Wednesday, 4 February 2009

Budapest Gresham Palace

The Gresham Palace Hotel building was built by and for a British Insurance Company between 1904 and 1906, and was their Budapest office, residential apartments and shopping arcades. It is a stunning example of an At Nouveau building, which was badly damaged during the second world war, then allowed to slowly deteriorate. It has been lovingly restored and converted into a luxury hotel by the Four Seasons Hotel group, with support from the Hungarian government.

The imposing exterior of the hotel, as seen from the Chain Bridge. Remember you can click on the photographs to enlarge them - this building has many small details that are hard to see unless you do!
This balcony is to the right of the entrance, there are beautiful carved stone decorations, small touches of gold, and mini mosaics all over the building.

Here is a closer view of the front of the building, from street level. Below is are a few examples of the mini mosaics around the ground floor windows - each window has a different pattern.

There are also metal decorative elements on the front of the building, as shown below.

The two pictures below are of the plaques and stone sculptural elements at the left and right of the entrance to the hotel, just before you enter.

When you have entered the hotel, and look back at the entrance, you can clearly see the fabulous ironwork and glass panels which separate the outer 'porch' from the foyer proper. There are at least 3 of these ironwork panels - this one, plus one at the end of each ground floor wing.

This is a plaque in the foyer, explaining who built the building, and why. There is one in Hungarian on the opposite wall.
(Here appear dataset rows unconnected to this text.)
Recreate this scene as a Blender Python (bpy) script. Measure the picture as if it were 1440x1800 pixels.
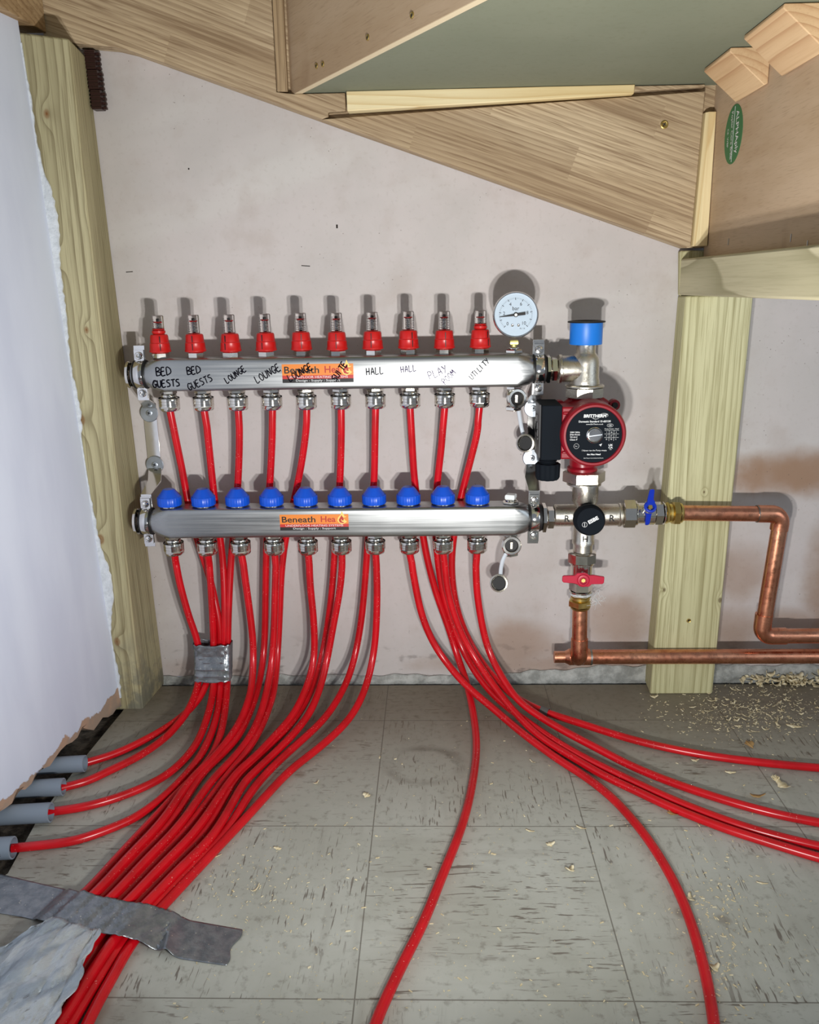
import bpy, bmesh, math, random
from mathutils import Vector, Matrix
random.seed(7)
for o in list(bpy.data.objects): bpy.data.objects.remove(o, do_unlink=True)
S = bpy.context.scene
COL = S.collection
PI = math.pi

# ------------------------------------------------------------------ camera
FPX, PITCH, YAW, ROLL = 1469.36, .2640198, .0294180, -.0168342
CAM = Vector((.0748181, -1.2375917, .6193821))
Fd = Vector((-math.sin(YAW)*math.cos(PITCH), math.cos(YAW)*math.cos(PITCH), -math.sin(PITCH)))
_R = Vector((math.cos(YAW), math.sin(YAW), 0)); _U = _R.cross(Fd)
Rt = _R*math.cos(ROLL) + _U*math.sin(ROLL)
Up = -_R*math.sin(ROLL) + _U*math.cos(ROLL)
cam = bpy.data.cameras.new('camera'); camo = bpy.data.objects.new('camera', cam); COL.objects.link(camo)
m = Matrix.Identity(4)
for i in range(3):
    m[i][0] = Rt[i]; m[i][1] = Up[i]; m[i][2] = -Fd[i]; m[i][3] = CAM[i]
camo.matrix_world = m
cam.sensor_fit = 'HORIZONTAL'; cam.sensor_width = 36; cam.lens = FPX/1440*36; cam.clip_start = .02
S.camera = camo

# ------------------------------------------------------------------ light
W = bpy.data.worlds.new('world'); S.world = W; W.use_nodes = True
bg = W.node_tree.nodes['Background']; bg.inputs[0].default_value = (.80, .88, 1.0, 1); bg.inputs[1].default_value = .24
def area(name, loc, target, size, power, col, shape='DISK'):
    l = bpy.data.lights.new(name, 'AREA'); l.shape = shape; l.size = size; l.energy = power; l.color = col
    o = bpy.data.objects.new(name, l); COL.objects.link(o); o.location = loc
    d = (Vector(target)-Vector(loc)).normalized(); o.rotation_euler = d.to_track_quat('-Z', 'Y').to_euler(); return o
# a twin-headed work lamp standing low in front of the manifold
area('work_lamp_light', (.096, -.95, .28), (.02, 0, 1.15), .03, 4.9, (1, .985, .96))
area('work_lamp_light', (.170, -.95, .28), (.10, 0, 1.15), .03, 4.9, (1, .985, .96))
# daylight from the open side of the cupboard behind the camera
area('doorway_daylight', (1.9, -1.7, .95), (-.45, -.4, .5), 1.1, 8.0, (.80, .90, 1.0), 'SQUARE')
vs = S.view_settings; vs.view_transform = 'Standard'; vs.look = 'None'; vs.gamma = 1; vs.exposure = 0.0; vs.use_curve_mapping = False

# ------------------------------------------------------------------ pixel to place
def ray(x, y): return Fd + Rt*((x-720)/FPX) - Up*((y-900)/FPX)
def aY(x, y, v=0): d = ray(x, y); return CAM + d*((v-CAM.y)/d.y)
def aZ(x, y, v=0): d = ray(x, y); return CAM + d*((v-CAM.z)/d.z)
def aX(x, y, v=0): d = ray(x, y); return CAM + d*((v-CAM.x)/d.x)
def aP(x, y, p0, n):
    d = ray(x, y); return CAM + d*((Vector(p0)-CAM).dot(n)/d.dot(n))

# ------------------------------------------------------------------ node helpers
def lin(c):
    return tuple(((v/255)/12.92 if v/255 <= .04045 else ((v/255+.055)/1.055)**2.4) for v in c) + (1,)
class V:
    def __init__(s, nt, sock): s.nt = nt; s.s = sock
    def _m(s, op, b=None, c=None):
        n = s.nt.nodes.new('ShaderNodeMath'); n.operation = op
        s.nt.links.new(s.s, n.inputs[0])
        for i, x in ((1, b), (2, c)):
            if x is None: continue
            if isinstance(x, V): s.nt.links.new(x.s, n.inputs[i])
            else: n.inputs[i].default_value = x
        return V(s.nt, n.outputs[0])
    def __add__(s, b): return s._m('ADD', b)
    def __sub__(s, b): return s._m('SUBTRACT', b)
    def __mul__(s, b): return s._m('MULTIPLY', b)
    def __truediv__(s, b): return s._m('DIVIDE', b)
    def pow(s, b): return s._m('POWER', b)
    def gt(s, b): return s._m('GREATER_THAN', b)
    def lt(s, b): return s._m('LESS_THAN', b)
    def frac(s): return s._m('FRACT')
    def floor(s): return s._m('FLOOR')
    def abs(s): return s._m('ABSOLUTE')
    def sin(s): return s._m('SINE')
    def sqrt(s): return s._m('SQRT')
    def exp(s): return s._m('EXPONENT')
    def max(s, b): return s._m('MAXIMUM', b)
    def min(s, b): return s._m('MINIMUM', b)
    def mod(s, b): return s._m('FLOORED_MODULO', b)
    def ss(s, a, b, lo=0., hi=1.):
        n = s.nt.nodes.new('ShaderNodeMapRange'); n.interpolation_type = 'SMOOTHSTEP'
        s.nt.links.new(s.s, n.inputs[0])
        n.inputs[1].default_value = a; n.inputs[2].default_value = b; n.inputs[3].default_value = lo; n.inputs[4].default_value = hi
        return V(s.nt, n.outputs[0])
class M:
    def __init__(s, name):
        s.m = bpy.data.materials.new(name); s.m.use_nodes = True; s.nt = s.m.node_tree
        s.b = s.nt.nodes['Principled BSDF']; s.tc = s.nt.nodes.new('ShaderNodeTexCoord')
        sp = s.nt.nodes.new('ShaderNodeSeparateXYZ'); s.nt.links.new(s.tc.outputs['Object'], sp.inputs[0])
        s.x, s.y, s.z = (V(s.nt, sp.outputs[i]) for i in range(3))
    def vec(s, x, y, z):
        n = s.nt.nodes.new('ShaderNodeCombineXYZ')
        for i, a in enumerate((x, y, z)):
            if isinstance(a, V): s.nt.links.new(a.s, n.inputs[i])
            else: n.inputs[i].default_value = a
        return n.outputs[0]
    def noise(s, x, y, z, scale=1., detail=2., rough=.5):
        n = s.nt.nodes.new('ShaderNodeTexNoise'); n.inputs['Scale'].default_value = scale
        n.inputs['Detail'].default_value = detail; n.inputs['Roughness'].default_value = rough
        s.nt.links.new(s.vec(x, y, z), n.inputs['Vector']); return V(s.nt, n.outputs[0])
    def vor(s, x, y, z, scale, feature='F1'):
        n = s.nt.nodes.new('ShaderNodeTexVoronoi'); n.feature = feature; n.inputs['Scale'].default_value = scale
        s.nt.links.new(s.vec(x, y, z), n.inputs['Vector']); return V(s.nt, n.outputs['Distance'])
    def mix(s, f, a, b):
        n = s.nt.nodes.new('ShaderNodeMix'); n.data_type = 'RGBA'; n.clamp_factor = True
        if isinstance(f, V): s.nt.links.new(f.s, n.inputs[0])
        else: n.inputs[0].default_value = f
        for i, c in ((6, a), (7, b)):
            if isinstance(c, tuple): n.inputs[i].default_value = c
            else: s.nt.links.new(c, n.inputs[i])
        return n.outputs[2]
    def col(s, c):
        if isinstance(c, tuple): s.b.inputs['Base Color'].default_value = c
        else: s.nt.links.new(c, s.b.inputs['Base Color'])
        return s
    def set(s, rough=.5, metal=0., spec=.5, **k):
        for n, v in (('Roughness', rough), ('Metallic', metal), ('Specular IOR Level', spec)):
            if isinstance(v, V): s.nt.links.new(v.s, s.b.inputs[n])
            else: s.b.inputs[n].default_value = v
        for n, v in k.items(): s.b.inputs[n.replace('_', ' ')].default_value = v
        return s
    def bump(s, h, strength=.3, dist=.001):
        n = s.nt.nodes.new('ShaderNodeBump'); n.inputs['Strength'].default_value = strength; n.inputs['Distance'].default_value = dist
        s.nt.links.new(h.s, n.inputs['Height']); s.nt.links.new(n.outputs[0], s.b.inputs['Normal']); return s

def simple(name, rgb, rough=.5, metal=0., **k):
    a = M(name); a.col(lin(rgb)).set(rough, metal, **k); return a.m
def metal(name, rgb, rough=.22, bump=0., bs=900):
    a = M(name); a.col(lin(rgb))
    n = a.noise(a.x, a.y, a.z, 60, 3)
    a.set(n.ss(.3, .7, rough*.8, rough*1.25), 1.)
    if bump: a.bump(a.noise(a.x, a.y, a.z, bs, 2), bump, .0004)
    return a.m

def wood(name, c1, c2, c3, axis='Z', freq=140, pith=(.02, .12), amp=.010, knots=(), rough=.7, knotc=(96, 62, 34), fib=.35, spot=None, lam=0, tilt=0., ringp=3.2, lc=.75, bs=.25):
    """grain runs along `axis`; pith gives the ring centre in the two other axes; knots in object coordinates"""
    a = M(name); x, y, z = a.x, a.y, a.z
    if axis == 'Z': u, w, l = x, y, z
    elif axis == 'X': u, w, l = z, y, x
    else: u, w, l = x, z, y
    if tilt:
        c, s_ = math.cos(tilt), math.sin(tilt); u, l = u*c + l*s_, l*c - u*s_
    n1 = a.noise(u*6, w*6, l*1.6, 1, 2); n2 = a.noise(u*30, w*30, l*5, 1, 1)
    k = None; kc = None
    for (ku, kw, kl, kr) in knots:
        du = (u-ku)/kr; dl = (l-kl)/(kr*1.5); dw = (w-kw)/(kr*2.5)
        d2 = du*du + dl*dl + dw*dw
        e = (d2*-.35).exp(); k = e if k is None else k + e
        core = d2.sqrt().ss(.75, .25) * (d2.sqrt()*9 + n2*4).sin().ss(-1.5, 1, .6, 1); kc = core if kc is None else kc.max(core)
    uu = u
    if lam:
        uu = u + ((l/.34+((u/lam).floor()*.37)).floor()*7.31+(u/lam).floor()*3.17).sin()*.08
    d = ((uu-pith[0])*(uu-pith[0]) + (w-pith[1])*(w-pith[1])).sqrt() + (n1-.5)*amp*2.2 + (n2-.5)*.0016
    if k is not None: d = d + k*.006
    f = (d*freq).frac(); line = f.pow(ringp) * f.ss(1., .95)
    fine = a.noise(u*520, w*520, l*14, 1, 3, .6); streaks = a.noise(u*150, w*150, l*3.5, 1, 2)
    tone = a.noise(u*14, w*14, l*2.2, 1, 2).ss(.3, .7)
    c = a.mix(tone, lin(c1), lin(c2))
    c = a.mix(line*lc, c, lin(c3))
    c = a.mix(fine.ss(.48, .72)*fib, c, lin(c3))
    c = a.mix(streaks.ss(.5, .72)*fib*.9, c, lin(c3))
    if lam:
        e = ((u/lam).floor()*12.9898 + (l/.34+((u/lam).floor()*.37)).floor()*4.1).sin()
        c = a.mix(e.ss(-1, 1)*.30, c, lin(c3))
    if kc is not None: c = a.mix(kc, c, lin(knotc))
    if spot: c = spot(a, c)
    a.col(c).set(rough, 0, .3).bump(line*.5 + fine*.5, bs, .0006)
    return a.m

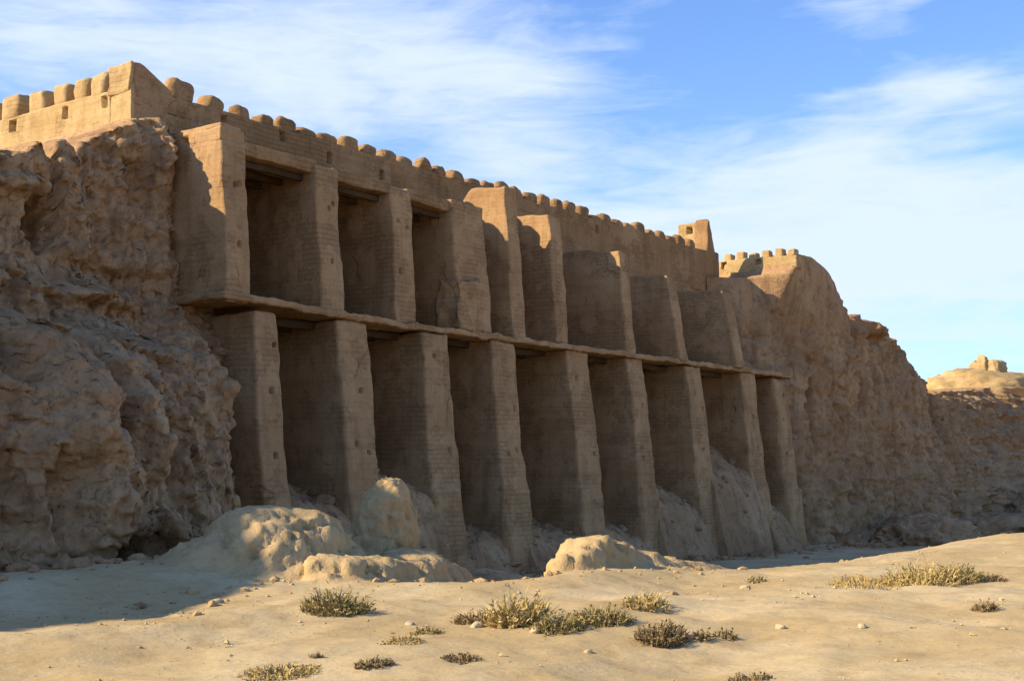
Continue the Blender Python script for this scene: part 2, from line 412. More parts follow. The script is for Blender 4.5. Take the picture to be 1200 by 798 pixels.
# ------------------------------------------------------------------ cliff-like eroded walls
def relief(name, xs, nz, foot, top, table_x, table_z, table, mat, back, feats=(), amp=(.28, .10, .04), seed=0, rill=.16, topfun=None, strata=.06, calm=None, rough=.05, blocky=1.0):
    xs = np.asarray(xs, float); ts = np.linspace(0, 1, nz)
    zt = np.interp(xs, top[0], top[1]); zf = np.interp(xs, foot[0], foot[1])
    zt = zt+.05*fbm(np.stack([xs, xs*0, xs*0], 1), .8, 4, seed+40)
    if topfun is not None: zt = zt+topfun(xs)
    X = np.repeat(xs[:, None], nz, 1); Z = zf[:, None]+(zt-zf)[:, None]*ts[None]
    tab = np.array(table, float); tx = np.array(table_x, float); tz = np.array(table_z, float)
    # interpolate along z for every station, then along x
    rows = np.stack([np.interp(Z.ravel(), tz, tab[k]) for k in range(len(tx))], 0).reshape(len(tx), *Z.shape)
    ii = np.clip(np.searchsorted(tx, xs)-1, 0, len(tx)-2); w = np.clip((xs-tx[ii])/(tx[ii+1]-tx[ii]), 0, 1); w = w*w*(3-2*w)
    cols = np.arange(len(xs))
    Y = rows[ii, cols, :]*(1-w)[:, None]+rows[ii+1, cols, :]*w[:, None]
    for _ in range(3):
        Yp = np.pad(Y, ((0, 0), (2, 2)), mode='edge'); Y = (Yp[:, :-4]+Yp[:, 1:-3]+Yp[:, 2:-2]+Yp[:, 3:-1]+Yp[:, 4:])/5
    for (fx, fz, sx, sz, d, pw) in feats:
        q = ((X-fx)/sx)**2+((Z-fz)/sz)**2
        Y = Y+d*np.exp(-q**pw)
    P = np.stack([X.ravel(), Y.ravel(), Z.ravel()], 1)
    y = Y.ravel().copy()
    kk = np.ones(len(P)) if calm is None else calm(P)
    cr = ridge(P*np.array([1, 1, .45]), 1.1, 5, seed+2)      # sharp cracks and gullies
    y -= kk*(amp[0]*fbm(P, .55, 3, seed)-amp[1]*np.maximum(cr, -.2)*1.6+amp[2]*fbm(P, 4.0, 4, seed+4)+amp[2]*.8*ridge(P, 2.6, 4, seed+3))
    y += kk*(rill*np.maximum(ridge(P*np.array([1, 0, .13]), .75, 4, seed+6), -.1)-rill*.3)
    brk = ss(-.15, .25, fbm(P, .35, 3, seed+30))
    y += kk*blocky*(cells(P, .95, seed, (1, 1, .8))*.17*brk+cells(P, 2.6, seed+1, (1, 1, 1.2))*.065)
    y += kk*strata*fbm(P*np.array([.12, .12, 1.6]), 1.5, 3, seed+8)
    P[:, 1] = y
    P += (vfbm(P, 1.1, 3, seed+11)*.10+vfbm(P, 5.5, 3, seed+13)*rough)*np.array([1, .5, 1])*kk[:, None]
    G = P.reshape(len(xs), nz, 3)
    n0 = G[:, -1, :]
    ex = []
    for k, (dy, dz) in enumerate(((.18, .03), (.5, .05), (1.2, .02))):
        q = n0.copy(); q[:, 1] += dy; q[:, 2] += dz+.04*fbm(q, 1.5, 3, seed+20+k); ex.append(q)
    q = n0.copy(); q[:, 1] = np.maximum(back, q[:, 1]+1.4); ex.append(q)
    q2 = q.copy(); q2[:, 2] = zf-.2; ex.append(q2)
    G = np.concatenate([G]+[e[:, None, :] for e in ex], 1)
    return link(name, G.reshape(-1, 3), gridfaces(len(xs), G.shape[1]), mat)
def ft(px, py, y, sx, sz, d, pw=1.0):
    p = on(px, py, 1, y); return (p[0], p[2], sx, sz, d, pw)

tz = [-1.5, .2, 1.2, 2.2, 3.0, 3.6, 4.0, 4.5, 5.6, 7.5, 9.6]
tx = [-16, 4, 9, 12, 14.5, 16.3, 17.8, 19.2, 20.1, 20.6]
tab = [[-7.0, -6.5, -6.2, -6, -5.6, -5.0, -4.0, -1.2, -.5, 0, .8],
       [-7.0, -6.5, -6.2, -6, -5.6, -4.9, -3.8, -1.0, -.4, 0, .8],
       [-6.8, -6.4, -6.1, -5.8, -5.4, -4.8, -3.6, -.8, -.2, .2, .9],
       [-6.4, -6.0, -5.7, -5.5, -5.1, -4.5, -3.3, -.5, .1, .4, 1.0],
       [-5.4, -5.0, -4.7, -4.5, -4.1, -3.5, -2.5, -.2, .6, .9, 1.3],
       [-4.0, -3.6, -3.4, -3.2, -2.9, -2.4, -1.4, .3, 1.1, 1.4, 1.7],
       [-2.6, -2.2, -1.9, -1.6, -1.2, -.7, .2, 1.0, 1.5, 1.8, 2.0],
       [-1.4, -1.1, -.8, -.4, -.1, .1, .3, .5, 1.3, 1.8, 2.0],
       [-.5, -.1, .2, .5, .7, .8, .9, 1.0, 1.7, 2.0, 2.1],
       [-.3, .1, .4, .7, .9, 1.0, 1.1, 1.2, 1.8, 2.1, 2.2]]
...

In the foyer directly in front of you as you enter, is the most fabulous light fitting. This is several feet from top to bottom - my memory is hazy, but between 3 and 4 feet, I think.

This is the hotel foyer, the main reception is to the right of the picture, the floor is all mosaic, the walls are all tiled, every other tile has a Nouveau design in relief. You can see the fabulous ironwork designs at the end of the wing of the hotel.

The hotel foyer and ground floor is very light and airy, and when you look up, you realise why - the ceilings in the foyer and two wings are glass, with more beautiful designs built into them.

These doors are stunning, I have no idea where they lead - perhaps a grand ball room? Or the stairs?

Some detail of the wall tiles and wall light fittings.

They have even had planters made with mosaic decorations to match the floor.

These are the chandeliers in a side room off the foyer, there was another reception desk here.

There was also a small bar, with a front made of lovely bespoke glass panels.

We wandered from the bar into a lounge area, which was very splendid. Apparently, when the building was built, this wing was a shopping arcade, and the rooms off to the sides were small shops.

We decided that we would pretend to be rich for half an hour, so asked for the drinks menu.

We hope our shock at the prices didn't show on our faces, but we decided to go for it, and ordered a coffee and a hot apple cider - at £5/$7.50US each.... the drinks came with two tiny petit fours each - which were lovely. The hot apple cider was obviously hand made, and came with a cinnamon stick.

We made the drinks last for half an hour, and just enjoyed looking at the building, including a close inspection of the panel at the end of the lounge.

Even the floral arrangements inside the hotel were very chic and stunning!

If you want to see more (and better) pictures of the hotel, the Four Seasons group have some gorgeous images on their website:


chrissy said...

WOW...what an elegant place. Thanks for the pics Adrienne.

Rena Sawatski said...

Beautiful pics-what a gorgeous hotel. Had a look at the rest of your travel pics since I haven't been here for a while. Especially enjoyed the Breton info as we have a Cape Breton Island in Nova Scotia.

Mrs Jones said...

Fab! I'm in Budapest right now and was taking photos of the outside of the Gresham Palace about 3 hours ago for my own blog - have to admit I didn't think of going inside. May have to now. Did St Stefan's basilica yesterday but managed to walk in during a big service, so took pictures of that. Sadly, St Stefan's zombie hand wasn't available for viewing because of the service, but I'll get it later! You have some lovely pictures and more patience than I in uploading them all!